Case 1) You see everything that is declared on the class(lets suppose everything is public :) )

Case 2) Even though you create new Example(), if the runtime type is IExample1 you will see only what is declared in this interface

Case 3) Even though you create new Example(), if the runtime type is IExample2 you will see only what is declared in this interface

Conclusion: The object you created is the same one(new Example()) but only the way you look at it changes.

Tip: read about implicit and explicit interface implementation

Answer 2

When you instantiate a class using its constructor (which is after using new ...) there´s always a complete instance of that clas in memory. There´s no such thing as an instance of an interface.

An interface on the other side is just some kind of a view upon that instance. So in your example you have four methods that all exist on your instance.
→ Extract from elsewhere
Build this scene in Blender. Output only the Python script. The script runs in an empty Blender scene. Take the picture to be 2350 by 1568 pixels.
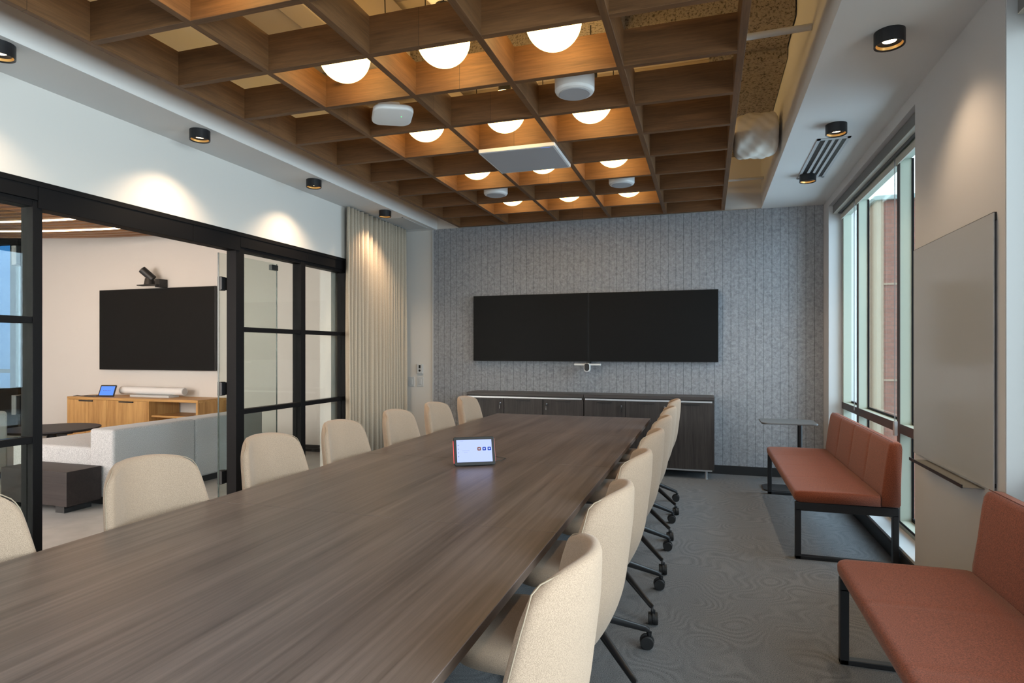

However you may or may not access those methods from a reference of either type IExample1 or IExample2. E.g. you cannot E2Test1 on a reference of type IExample1, although the underlying instance does have this method:

IExample1 i1 = new Example();

Now calling i1.E1Test1() will compile just fine, while i1.E2Test1() will not, as that method is defined on another interface. However you can simply cast the instance which is referenced by i1 to the other interface and access that member this way:

IExample i2 = (IExample2) i1;
i2.E2Test1();

EDIT as of TimSchmelters comment: If your Example-class would implement only IExample1 and not the other interface casting to that one would surely fail and produce an InvalidCastException at runtime. So in that case instances of Example-class will only have the members defined on IExample1, not on IExample2. Casting to the latter makes no sense then.

Answer 3

You are creating an Example object on the heap. It has everything that an Example has. For instance you can do this.

IExample1 IE1 = new Example();
IExample2 IE2 = new Example();
IExample2 casted = (IExample1)IE1;

You can also debug and see that IE1 and IE2 are in fact Example instances.